* _Exercise instructions_
Your task is to copy the lines between the line containing "if len(poly) < 3: continue" and the line containing "# slab above the ceiling", counting both of those lines, and to emit nothing more.

* _Given data_
........

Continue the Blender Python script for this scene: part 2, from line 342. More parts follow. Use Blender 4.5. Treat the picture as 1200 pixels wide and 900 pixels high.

........

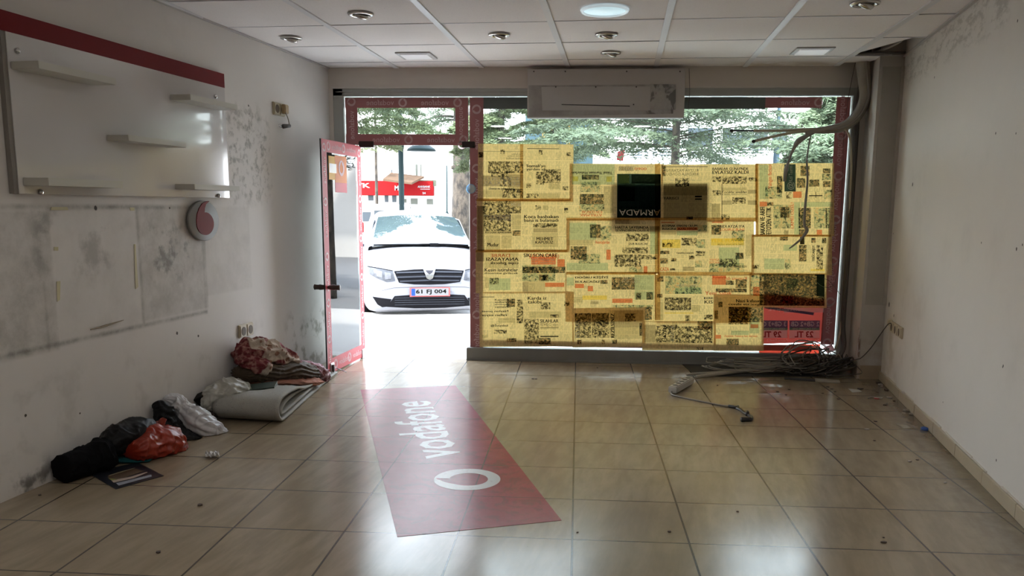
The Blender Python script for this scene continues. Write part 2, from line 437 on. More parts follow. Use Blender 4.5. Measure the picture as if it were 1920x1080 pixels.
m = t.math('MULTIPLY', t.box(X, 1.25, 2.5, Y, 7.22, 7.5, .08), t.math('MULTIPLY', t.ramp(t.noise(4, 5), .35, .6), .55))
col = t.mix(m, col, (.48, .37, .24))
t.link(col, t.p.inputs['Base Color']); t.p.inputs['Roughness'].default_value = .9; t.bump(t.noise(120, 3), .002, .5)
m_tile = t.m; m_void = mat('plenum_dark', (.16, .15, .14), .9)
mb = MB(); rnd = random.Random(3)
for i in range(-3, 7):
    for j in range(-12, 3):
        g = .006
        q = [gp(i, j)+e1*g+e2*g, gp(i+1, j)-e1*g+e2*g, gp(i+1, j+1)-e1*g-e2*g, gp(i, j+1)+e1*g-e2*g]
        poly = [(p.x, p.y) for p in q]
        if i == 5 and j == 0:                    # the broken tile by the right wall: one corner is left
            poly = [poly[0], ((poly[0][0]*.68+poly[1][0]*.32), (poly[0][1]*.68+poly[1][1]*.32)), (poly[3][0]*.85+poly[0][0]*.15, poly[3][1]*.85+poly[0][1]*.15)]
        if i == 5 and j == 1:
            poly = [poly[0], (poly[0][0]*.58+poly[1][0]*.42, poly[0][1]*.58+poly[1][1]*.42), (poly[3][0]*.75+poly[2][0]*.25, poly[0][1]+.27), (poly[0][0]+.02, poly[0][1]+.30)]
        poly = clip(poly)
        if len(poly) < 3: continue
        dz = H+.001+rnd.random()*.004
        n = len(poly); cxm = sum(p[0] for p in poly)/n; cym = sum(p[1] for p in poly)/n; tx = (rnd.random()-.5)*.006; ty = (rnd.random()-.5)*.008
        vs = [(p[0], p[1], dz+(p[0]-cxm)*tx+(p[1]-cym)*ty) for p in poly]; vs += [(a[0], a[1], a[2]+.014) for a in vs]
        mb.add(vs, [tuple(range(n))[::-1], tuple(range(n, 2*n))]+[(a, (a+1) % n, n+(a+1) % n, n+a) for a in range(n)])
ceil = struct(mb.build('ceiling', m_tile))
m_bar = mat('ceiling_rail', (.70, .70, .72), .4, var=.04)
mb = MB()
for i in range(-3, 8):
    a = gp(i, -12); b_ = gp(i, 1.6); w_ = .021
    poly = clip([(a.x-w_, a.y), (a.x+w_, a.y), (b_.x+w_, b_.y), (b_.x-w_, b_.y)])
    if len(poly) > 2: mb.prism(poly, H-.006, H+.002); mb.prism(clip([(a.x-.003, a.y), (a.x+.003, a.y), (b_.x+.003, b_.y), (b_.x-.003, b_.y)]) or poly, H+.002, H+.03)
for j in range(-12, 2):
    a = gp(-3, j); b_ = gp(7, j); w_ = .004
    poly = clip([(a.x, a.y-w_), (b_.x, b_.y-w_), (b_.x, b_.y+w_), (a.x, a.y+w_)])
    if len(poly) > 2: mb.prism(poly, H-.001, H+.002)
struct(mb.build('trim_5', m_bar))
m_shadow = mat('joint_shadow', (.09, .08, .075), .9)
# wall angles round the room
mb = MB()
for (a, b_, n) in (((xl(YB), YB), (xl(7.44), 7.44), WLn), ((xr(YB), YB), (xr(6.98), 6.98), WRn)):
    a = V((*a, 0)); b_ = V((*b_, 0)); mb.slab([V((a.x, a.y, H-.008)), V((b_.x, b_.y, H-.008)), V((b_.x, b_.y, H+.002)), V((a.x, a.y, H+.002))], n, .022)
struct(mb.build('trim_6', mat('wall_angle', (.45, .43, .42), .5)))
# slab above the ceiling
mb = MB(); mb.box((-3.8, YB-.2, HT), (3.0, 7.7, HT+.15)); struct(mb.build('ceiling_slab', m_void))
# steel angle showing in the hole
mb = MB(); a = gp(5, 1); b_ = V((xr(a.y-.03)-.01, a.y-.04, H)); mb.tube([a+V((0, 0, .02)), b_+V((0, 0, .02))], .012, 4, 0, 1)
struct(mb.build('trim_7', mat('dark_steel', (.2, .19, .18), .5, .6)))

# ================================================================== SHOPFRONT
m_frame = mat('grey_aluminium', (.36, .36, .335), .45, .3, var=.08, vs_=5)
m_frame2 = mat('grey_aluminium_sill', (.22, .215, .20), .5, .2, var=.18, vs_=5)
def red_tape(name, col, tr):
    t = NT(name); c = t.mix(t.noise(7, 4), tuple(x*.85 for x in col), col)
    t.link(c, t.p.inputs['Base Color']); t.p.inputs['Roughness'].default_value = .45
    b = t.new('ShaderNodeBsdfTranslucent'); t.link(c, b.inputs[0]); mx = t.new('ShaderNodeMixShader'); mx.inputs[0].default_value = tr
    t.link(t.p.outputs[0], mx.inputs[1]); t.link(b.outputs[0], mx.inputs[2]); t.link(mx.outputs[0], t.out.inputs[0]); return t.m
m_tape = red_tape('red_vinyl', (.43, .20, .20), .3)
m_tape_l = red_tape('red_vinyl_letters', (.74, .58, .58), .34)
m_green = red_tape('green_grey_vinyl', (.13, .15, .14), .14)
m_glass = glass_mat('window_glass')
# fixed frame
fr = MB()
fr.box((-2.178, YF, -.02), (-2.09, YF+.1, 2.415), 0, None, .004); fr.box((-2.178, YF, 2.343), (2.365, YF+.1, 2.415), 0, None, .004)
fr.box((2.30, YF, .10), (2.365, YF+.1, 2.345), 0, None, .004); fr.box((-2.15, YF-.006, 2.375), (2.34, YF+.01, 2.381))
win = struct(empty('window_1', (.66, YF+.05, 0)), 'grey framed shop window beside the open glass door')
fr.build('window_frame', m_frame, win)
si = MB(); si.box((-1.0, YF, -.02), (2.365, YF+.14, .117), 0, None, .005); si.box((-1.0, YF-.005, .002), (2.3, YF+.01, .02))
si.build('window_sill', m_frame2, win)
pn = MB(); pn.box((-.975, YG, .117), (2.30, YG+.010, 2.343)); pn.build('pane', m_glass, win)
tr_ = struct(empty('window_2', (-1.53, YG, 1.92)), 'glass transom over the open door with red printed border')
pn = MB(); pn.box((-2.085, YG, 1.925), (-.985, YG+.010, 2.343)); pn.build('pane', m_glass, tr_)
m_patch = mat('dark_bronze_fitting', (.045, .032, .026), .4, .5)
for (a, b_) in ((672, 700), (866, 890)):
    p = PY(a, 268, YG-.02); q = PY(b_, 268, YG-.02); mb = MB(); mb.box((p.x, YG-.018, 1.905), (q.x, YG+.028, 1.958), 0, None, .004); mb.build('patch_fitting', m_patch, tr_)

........

* _The completed task_
        if len(poly) < 3: continue
        dz = H+.001+rnd.random()*.004
        n = len(poly); cxm = sum(p[0] for p in poly)/n; cym = sum(p[1] for p in poly)/n; tx = (rnd.random()-.5)*.006; ty = (rnd.random()-.5)*.008
        vs = [(p[0], p[1], dz+(p[0]-cxm)*tx+(p[1]-cym)*ty) for p in poly]; vs += [(a[0], a[1], a[2]+.014) for a in vs]
        mb.add(vs, [tuple(range(n))[::-1], tuple(range(n, 2*n))]+[(a, (a+1) % n, n+(a+1) % n, n+a) for a in range(n)])
ceil = struct(mb.build('ceiling', m_tile))
m_bar = mat('ceiling_rail', (.70, .70, .72), .4, var=.04)
mb = MB()
for i in range(-3, 8):
    a = gp(i, -12); b_ = gp(i, 1.6); w_ = .021
    poly = clip([(a.x-w_, a.y), (a.x+w_, a.y), (b_.x+w_, b_.y), (b_.x-w_, b_.y)])
    if len(poly) > 2: mb.prism(poly, H-.006, H+.002); mb.prism(clip([(a.x-.003, a.y), (a.x+.003, a.y), (b_.x+.003, b_.y), (b_.x-.003, b_.y)]) or poly, H+.002, H+.03)
for j in range(-12, 2):
    a = gp(-3, j); b_ = gp(7, j); w_ = .004
    poly = clip([(a.x, a.y-w_), (b_.x, b_.y-w_), (b_.x, b_.y+w_), (a.x, a.y+w_)])
    if len(poly) > 2: mb.prism(poly, H-.001, H+.002)
struct(mb.build('trim_5', m_bar))
m_shadow = mat('joint_shadow', (.09, .08, .075), .9)
# wall angles round the room
mb = MB()
for (a, b_, n) in (((xl(YB), YB), (xl(7.44), 7.44), WLn), ((xr(YB), YB), (xr(6.98), 6.98), WRn)):
    a = V((*a, 0)); b_ = V((*b_, 0)); mb.slab([V((a.x, a.y, H-.008)), V((b_.x, b_.y, H-.008)), V((b_.x, b_.y, H+.002)), V((a.x, a.y, H+.002))], n, .022)
struct(mb.build('trim_6', mat('wall_angle', (.45, .43, .42), .5)))
# slab above the ceiling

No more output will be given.